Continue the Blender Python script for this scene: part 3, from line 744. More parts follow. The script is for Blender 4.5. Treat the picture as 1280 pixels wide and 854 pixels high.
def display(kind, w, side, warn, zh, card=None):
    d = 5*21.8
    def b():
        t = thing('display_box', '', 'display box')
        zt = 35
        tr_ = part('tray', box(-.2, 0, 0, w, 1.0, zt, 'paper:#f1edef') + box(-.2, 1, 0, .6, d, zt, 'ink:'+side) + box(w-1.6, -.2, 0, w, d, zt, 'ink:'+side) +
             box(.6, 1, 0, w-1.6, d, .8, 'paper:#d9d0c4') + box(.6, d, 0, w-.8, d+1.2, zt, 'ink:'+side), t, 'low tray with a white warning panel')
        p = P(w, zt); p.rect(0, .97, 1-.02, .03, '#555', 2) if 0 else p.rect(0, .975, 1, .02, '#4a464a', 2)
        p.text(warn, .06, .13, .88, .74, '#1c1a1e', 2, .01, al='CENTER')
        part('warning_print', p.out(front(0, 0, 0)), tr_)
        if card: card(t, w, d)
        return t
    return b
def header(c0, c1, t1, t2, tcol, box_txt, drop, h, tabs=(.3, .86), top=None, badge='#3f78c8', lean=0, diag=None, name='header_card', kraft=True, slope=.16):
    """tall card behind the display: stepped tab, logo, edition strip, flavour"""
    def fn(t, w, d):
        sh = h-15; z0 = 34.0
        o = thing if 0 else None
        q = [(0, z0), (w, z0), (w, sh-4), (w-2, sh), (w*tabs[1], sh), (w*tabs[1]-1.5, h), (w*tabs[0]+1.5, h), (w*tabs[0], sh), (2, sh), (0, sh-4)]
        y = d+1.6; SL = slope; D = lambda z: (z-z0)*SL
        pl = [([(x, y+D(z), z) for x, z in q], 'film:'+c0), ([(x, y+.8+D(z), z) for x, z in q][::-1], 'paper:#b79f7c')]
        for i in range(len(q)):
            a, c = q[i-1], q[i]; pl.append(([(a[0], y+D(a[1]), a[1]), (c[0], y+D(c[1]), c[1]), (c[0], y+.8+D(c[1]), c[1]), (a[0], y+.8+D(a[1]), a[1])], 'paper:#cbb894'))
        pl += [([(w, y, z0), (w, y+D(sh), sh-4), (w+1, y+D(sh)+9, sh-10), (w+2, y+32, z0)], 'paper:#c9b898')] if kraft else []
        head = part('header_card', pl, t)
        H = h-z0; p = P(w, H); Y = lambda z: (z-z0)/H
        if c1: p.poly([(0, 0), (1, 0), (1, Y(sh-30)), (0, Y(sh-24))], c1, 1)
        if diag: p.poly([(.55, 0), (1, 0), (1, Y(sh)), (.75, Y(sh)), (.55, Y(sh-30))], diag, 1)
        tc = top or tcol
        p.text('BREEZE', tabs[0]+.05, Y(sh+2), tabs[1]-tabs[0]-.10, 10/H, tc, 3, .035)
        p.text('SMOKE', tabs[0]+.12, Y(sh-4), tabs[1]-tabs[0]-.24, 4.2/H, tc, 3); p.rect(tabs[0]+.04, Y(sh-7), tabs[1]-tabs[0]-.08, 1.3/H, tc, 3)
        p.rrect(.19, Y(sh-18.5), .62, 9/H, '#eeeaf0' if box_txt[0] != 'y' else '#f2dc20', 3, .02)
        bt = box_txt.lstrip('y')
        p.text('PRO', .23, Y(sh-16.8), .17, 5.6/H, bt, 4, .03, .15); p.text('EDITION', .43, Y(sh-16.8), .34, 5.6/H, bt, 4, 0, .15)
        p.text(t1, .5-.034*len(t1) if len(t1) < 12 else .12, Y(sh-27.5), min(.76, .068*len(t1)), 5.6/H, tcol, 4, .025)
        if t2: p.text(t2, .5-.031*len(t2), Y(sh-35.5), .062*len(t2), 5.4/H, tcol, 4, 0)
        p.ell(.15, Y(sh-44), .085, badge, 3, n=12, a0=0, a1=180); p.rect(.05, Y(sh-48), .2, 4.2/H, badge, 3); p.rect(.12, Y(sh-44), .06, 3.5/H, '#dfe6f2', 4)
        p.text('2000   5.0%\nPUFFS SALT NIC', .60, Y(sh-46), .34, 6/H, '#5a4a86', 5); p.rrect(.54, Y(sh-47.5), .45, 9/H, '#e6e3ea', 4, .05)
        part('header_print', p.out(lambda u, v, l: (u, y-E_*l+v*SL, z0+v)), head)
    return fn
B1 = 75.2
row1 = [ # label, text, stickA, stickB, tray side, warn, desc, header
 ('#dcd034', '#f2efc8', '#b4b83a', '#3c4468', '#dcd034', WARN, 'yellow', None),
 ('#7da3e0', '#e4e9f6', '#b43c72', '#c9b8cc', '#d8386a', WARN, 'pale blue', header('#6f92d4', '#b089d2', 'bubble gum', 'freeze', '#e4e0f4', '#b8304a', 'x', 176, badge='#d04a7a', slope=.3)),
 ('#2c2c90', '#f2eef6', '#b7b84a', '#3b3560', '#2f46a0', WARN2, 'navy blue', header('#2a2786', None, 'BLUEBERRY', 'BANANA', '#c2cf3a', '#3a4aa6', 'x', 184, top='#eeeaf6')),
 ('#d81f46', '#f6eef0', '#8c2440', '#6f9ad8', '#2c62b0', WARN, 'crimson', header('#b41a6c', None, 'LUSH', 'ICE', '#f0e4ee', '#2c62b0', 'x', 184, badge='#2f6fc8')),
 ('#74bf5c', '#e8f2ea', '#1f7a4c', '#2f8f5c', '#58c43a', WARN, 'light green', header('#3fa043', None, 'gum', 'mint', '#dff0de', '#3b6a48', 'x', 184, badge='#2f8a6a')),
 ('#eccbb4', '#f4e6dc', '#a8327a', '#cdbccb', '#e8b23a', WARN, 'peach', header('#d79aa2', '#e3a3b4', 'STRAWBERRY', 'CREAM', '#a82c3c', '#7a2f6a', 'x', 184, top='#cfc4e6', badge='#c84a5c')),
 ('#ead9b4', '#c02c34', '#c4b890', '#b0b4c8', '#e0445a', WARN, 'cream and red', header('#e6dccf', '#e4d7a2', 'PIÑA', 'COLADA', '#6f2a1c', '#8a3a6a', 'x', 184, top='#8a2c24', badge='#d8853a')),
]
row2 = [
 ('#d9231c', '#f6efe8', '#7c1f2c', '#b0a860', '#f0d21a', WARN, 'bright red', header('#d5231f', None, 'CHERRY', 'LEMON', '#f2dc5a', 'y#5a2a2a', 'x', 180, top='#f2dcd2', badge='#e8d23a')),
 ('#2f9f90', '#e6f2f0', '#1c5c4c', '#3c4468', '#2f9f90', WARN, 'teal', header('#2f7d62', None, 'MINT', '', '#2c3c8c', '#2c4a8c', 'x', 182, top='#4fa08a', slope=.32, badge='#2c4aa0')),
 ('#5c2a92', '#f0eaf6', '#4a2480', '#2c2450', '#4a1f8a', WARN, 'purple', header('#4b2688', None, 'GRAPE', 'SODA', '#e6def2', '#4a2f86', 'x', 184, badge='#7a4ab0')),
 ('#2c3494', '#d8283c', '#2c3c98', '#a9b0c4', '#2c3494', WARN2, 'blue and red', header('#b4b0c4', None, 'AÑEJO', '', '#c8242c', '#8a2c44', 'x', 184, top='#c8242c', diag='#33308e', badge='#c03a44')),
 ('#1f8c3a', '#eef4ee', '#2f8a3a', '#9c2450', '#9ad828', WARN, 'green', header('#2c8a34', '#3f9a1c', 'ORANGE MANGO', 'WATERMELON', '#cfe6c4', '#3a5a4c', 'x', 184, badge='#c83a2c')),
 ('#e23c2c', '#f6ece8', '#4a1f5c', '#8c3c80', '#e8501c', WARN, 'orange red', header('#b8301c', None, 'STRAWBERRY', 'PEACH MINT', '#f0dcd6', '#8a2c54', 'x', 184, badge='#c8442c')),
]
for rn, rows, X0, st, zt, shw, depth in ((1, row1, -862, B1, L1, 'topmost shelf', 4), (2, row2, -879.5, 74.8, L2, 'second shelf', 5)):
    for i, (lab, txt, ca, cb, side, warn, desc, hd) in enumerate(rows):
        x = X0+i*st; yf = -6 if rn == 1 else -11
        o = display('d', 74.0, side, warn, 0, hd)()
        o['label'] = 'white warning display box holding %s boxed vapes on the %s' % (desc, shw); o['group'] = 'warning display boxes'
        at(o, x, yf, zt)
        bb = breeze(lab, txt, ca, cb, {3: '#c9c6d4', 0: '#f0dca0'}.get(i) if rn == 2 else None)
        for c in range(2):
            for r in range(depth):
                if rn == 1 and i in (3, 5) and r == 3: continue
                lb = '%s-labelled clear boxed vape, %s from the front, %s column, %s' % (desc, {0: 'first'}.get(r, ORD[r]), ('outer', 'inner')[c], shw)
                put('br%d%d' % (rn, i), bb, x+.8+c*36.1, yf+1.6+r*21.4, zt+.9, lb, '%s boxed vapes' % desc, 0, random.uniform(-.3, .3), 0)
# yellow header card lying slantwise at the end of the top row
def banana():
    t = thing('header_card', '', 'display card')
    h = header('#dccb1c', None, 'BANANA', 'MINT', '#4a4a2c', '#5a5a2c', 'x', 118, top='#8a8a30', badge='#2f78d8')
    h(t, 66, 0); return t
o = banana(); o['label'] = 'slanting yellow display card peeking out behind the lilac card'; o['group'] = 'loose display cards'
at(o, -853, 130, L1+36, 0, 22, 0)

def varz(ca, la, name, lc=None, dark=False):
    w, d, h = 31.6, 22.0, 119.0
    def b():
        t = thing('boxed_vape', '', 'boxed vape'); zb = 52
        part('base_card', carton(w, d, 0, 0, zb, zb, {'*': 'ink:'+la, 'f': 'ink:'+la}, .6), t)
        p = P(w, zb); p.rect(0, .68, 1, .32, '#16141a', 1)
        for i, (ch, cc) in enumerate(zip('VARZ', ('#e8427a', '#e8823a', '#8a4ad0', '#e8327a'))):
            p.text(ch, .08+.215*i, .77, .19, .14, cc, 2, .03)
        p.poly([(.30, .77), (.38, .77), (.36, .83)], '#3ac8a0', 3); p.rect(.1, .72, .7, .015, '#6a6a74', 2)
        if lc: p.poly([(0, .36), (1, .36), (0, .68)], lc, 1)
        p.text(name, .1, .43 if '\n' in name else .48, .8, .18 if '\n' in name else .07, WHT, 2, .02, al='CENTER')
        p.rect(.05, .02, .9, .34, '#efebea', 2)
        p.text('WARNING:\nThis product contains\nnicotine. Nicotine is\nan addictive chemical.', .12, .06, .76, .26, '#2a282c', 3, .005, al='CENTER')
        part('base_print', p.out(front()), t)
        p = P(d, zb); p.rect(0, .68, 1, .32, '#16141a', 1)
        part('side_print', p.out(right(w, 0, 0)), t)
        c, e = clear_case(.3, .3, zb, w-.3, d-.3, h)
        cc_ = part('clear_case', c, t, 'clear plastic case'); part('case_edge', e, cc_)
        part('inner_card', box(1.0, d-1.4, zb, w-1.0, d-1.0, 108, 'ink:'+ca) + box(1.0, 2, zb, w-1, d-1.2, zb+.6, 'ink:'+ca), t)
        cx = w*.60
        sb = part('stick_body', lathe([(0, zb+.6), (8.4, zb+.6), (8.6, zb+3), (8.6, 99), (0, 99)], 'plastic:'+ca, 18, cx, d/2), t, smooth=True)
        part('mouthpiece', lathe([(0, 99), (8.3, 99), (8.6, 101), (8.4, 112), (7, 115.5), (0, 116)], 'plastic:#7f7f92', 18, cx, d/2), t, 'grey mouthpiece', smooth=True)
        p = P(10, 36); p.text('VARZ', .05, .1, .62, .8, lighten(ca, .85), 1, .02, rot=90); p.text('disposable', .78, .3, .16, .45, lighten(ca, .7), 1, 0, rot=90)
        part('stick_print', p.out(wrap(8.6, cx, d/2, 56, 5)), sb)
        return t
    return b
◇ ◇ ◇
Using the listing above, gather each line that holds the string "from" and copy it.

• [ANSWER BELOW]
Continue the Blender Python script for this scene: part 3, from line 744. More parts follow. The script is for Blender 4.5. Treat the picture as 1280 pixels wide and 854 pixels high.
                lb = '%s-labelled clear boxed vape, %s from the front, %s column, %s' % (desc, {0: 'first'}.get(r, ORD[r]), ('outer', 'inner')[c], shw)